Similar to the March 23 blanket orders, the May 20 blanket orders provide corporations with a 45-day extension for:

  • financial statements, MD&A and other specified annual and interim disclosure documents;
  • other continuous disclosure filings required in special circumstances such as a change of auditor reporting package, notice of change in year-end, business acquisition report or notice of change in corporate structure; and
  • certain financial disclosures required for offering memorandum and crowdfunding prospectus-exempt financings.

In addition, the blanket relief extends by 45 days the lapse date for a final base shelf prospectus that had an original lapse date between June 2 and August 31, 2020.

To rely on the relief, corporations must issue a news release before the original filing deadline and comply with the other conditions set out in the blanket orders.

Importantly, the May 20 blanket orders do not further extend any filing deadlines already extended by the March 23 blanket orders. Corporations that took advantage of the extensions offered by the March 23 blanket orders that are unable to complete the required filing within 45 days of the original deadline may need to apply for a management cease-trade order.

We note that in addition to the March 23 and May 20 blanket orders discussed above, the Canadian securities regulators also provided blanket relief on May 1 for certain filing and delivery requirements generally tied to the sending of materials in advance of an annual shareholder meeting. The May 1 blanket orders provide relief for executive compensation disclosure (which is typically included in the annual information circular) and the requirements to send shareholders (or send upon request) copies of the annual or interim financial statements and MD&A within certain time periods.

Proposed relief from federal time limits, including those related to AGMs

As described in our shareholder meetings update, the governments of Quebec, Ontario, Alberta and British Columbia have previously issued ministerial orders related to the timing and logistics of shareholder meetings for corporations governed by the business corporations legislation of those provinces. On May 20, the federal government proposed measures to, among other things, extend the time limit by which corporations governed by the Canada Business Corporations Act (CBCA) must hold their annual shareholder meetings. Without the relief that would be afforded by the new legislative proposal, CBCA corporations with a December 31 year-end must call and effectively (due to the requirements relating to the date of financial statements) hold their meetings by June 30.
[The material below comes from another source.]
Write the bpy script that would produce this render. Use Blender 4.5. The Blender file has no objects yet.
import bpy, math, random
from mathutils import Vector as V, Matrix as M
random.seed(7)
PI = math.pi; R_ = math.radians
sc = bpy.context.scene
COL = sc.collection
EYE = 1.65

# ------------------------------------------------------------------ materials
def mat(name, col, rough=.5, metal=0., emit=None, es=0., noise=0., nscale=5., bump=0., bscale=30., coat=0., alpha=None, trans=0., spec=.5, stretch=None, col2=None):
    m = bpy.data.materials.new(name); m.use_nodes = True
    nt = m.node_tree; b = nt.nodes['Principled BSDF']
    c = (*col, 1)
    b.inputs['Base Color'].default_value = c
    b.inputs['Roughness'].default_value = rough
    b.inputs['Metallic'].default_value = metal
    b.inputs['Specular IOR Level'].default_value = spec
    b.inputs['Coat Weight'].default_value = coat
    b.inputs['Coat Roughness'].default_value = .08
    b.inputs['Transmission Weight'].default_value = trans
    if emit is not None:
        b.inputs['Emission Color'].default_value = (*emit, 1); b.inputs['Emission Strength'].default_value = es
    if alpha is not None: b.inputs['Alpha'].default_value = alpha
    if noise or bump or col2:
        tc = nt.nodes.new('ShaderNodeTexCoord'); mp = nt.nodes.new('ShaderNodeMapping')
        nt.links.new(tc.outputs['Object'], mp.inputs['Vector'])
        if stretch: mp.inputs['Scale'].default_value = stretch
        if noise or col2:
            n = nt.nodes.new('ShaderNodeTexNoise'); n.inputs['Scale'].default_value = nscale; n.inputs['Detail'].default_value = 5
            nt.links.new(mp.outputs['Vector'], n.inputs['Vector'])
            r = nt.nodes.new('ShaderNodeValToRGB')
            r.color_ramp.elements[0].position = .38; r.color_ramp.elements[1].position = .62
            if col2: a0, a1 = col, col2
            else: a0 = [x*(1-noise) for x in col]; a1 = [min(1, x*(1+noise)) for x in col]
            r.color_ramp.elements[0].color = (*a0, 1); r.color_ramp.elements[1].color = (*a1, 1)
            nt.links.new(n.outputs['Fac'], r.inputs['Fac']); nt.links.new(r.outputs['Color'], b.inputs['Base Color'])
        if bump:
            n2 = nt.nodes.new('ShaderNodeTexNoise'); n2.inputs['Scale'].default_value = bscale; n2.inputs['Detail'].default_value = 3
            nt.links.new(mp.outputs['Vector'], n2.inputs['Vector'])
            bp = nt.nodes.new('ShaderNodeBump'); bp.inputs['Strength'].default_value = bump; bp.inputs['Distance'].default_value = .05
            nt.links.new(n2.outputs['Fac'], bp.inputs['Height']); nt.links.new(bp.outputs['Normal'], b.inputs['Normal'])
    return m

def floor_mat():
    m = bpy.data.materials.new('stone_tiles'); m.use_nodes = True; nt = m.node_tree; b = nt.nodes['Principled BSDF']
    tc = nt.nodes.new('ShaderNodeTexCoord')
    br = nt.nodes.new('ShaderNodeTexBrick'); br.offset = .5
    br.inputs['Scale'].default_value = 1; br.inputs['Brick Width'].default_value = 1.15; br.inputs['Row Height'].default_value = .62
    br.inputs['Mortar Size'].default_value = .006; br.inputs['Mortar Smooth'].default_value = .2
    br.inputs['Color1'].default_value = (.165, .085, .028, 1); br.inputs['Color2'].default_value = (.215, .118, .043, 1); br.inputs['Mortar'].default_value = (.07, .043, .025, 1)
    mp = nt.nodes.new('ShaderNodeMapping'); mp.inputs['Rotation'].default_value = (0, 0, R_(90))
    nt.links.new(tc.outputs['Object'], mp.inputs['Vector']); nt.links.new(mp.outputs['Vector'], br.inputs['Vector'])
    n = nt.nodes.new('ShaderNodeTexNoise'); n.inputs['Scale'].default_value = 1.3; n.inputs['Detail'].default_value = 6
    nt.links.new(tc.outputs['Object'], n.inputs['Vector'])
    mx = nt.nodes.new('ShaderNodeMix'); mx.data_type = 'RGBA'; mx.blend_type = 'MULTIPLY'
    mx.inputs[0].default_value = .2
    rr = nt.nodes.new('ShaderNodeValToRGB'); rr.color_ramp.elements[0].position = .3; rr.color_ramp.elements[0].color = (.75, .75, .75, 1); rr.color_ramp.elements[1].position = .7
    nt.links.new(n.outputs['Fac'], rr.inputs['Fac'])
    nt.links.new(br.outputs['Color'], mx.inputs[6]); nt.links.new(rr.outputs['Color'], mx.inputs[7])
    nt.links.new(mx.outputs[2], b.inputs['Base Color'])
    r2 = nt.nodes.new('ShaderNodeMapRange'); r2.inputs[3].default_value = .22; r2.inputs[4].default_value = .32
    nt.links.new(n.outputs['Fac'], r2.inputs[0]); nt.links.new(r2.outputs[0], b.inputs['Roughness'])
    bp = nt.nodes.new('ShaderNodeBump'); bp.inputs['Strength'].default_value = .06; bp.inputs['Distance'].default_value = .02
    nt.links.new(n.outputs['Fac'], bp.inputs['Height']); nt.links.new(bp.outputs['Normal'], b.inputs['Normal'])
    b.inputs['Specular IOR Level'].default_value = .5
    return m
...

In addition to extending the time limits related to shareholder meetings under the CBCA, the proposals would extend certain time limits under other specified federal legislation (including the Canada Cooperatives Act and the Canada Not-for-profit Corporations Act) and extend federal limitation periods in civil proceedings before courts. Further details of the effect of the new federal legislative proposal will be set out in one or more ministerial orders that should be published soon.